One Laptop per Child (OLPC) is a non-profit organisation initiated by Nicholas Negroponte and others from the MIT Media Lab to design, manufacture and distribute inexpensive laptop computers to provide every child in the world access to knowledge and modern forms of education.

Without naming the government organisations or the private sector firm, Satish Jha, president and CEO of OLPC India said that it had placed orders for 25,000 XO laptops for 1,500 schools and that deliveries would begin in June.

Jha said that the 250,000 laptops will be for children in the suburban and rural areas, which may either not have internet connectivity or the cost of the connectivity could be too high, the laptops will use "Mesh networking", where information can be downloaded from a server, connected through mesh networks.

This will be the first order placed by India after the project failed to impress the then IT minister Arun Shourie in 2001, who felt that the entire project was suspect and the price of $200 for the laptop was too high.

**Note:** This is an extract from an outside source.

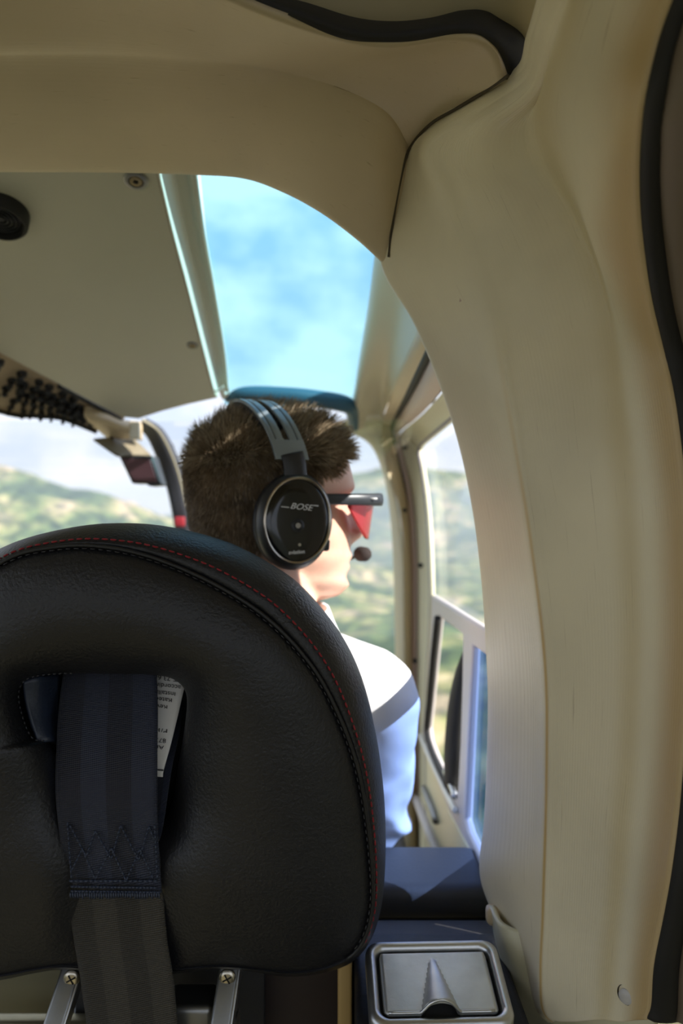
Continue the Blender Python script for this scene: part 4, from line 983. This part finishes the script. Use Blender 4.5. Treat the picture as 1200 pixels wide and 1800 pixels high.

OLPC had first tested a pilot project in 2007 with 20 XO laptops at Dhangarwada village in the Raigad District of Maharashtra and has also been conducting other pilot projects in five schools in Uttar Pradesh.

After being rejected by the central government, OLPC has been trying to sell this project to various state governments and the private sector in the hope that large corporations would donate these laptops to schools in the rural areas as part of their corporate social responsibility.

The XO laptops are rugged, use open source computing, and are so energy efficient that they can be powered manually by a child. They have a built-in wireless, a unique dual-mode display that is readable under direct sunlight. OLPC says the software is designed for children to encourage exploration and creativity.

OLPC had recently announced that it would do away with the current AMD chips in the XO laptop and go in for the VIA C7-M, where the system memory would be enhanced to 1GB and internal storage to 4GB and the prototype mother-board should be ready by next month.

Jha did not say whether the XO laptops to be supplied to India will have this latest enhancement.

But the project is still a tall order for the OLPC as it requires tie ups with various telecom operators for internet connectivity, needs localised educational content and trained teachers to operate the XO laptop as a teaching medium in rural areas.

In 2008, OLPC had tied up with The Digital Bridge Foundation, part of Reliance ADA Group, to start a pilot project covering 25,000 towns and 60,000 villages, but since then, the project seems to have been either shelved or put in cold storage.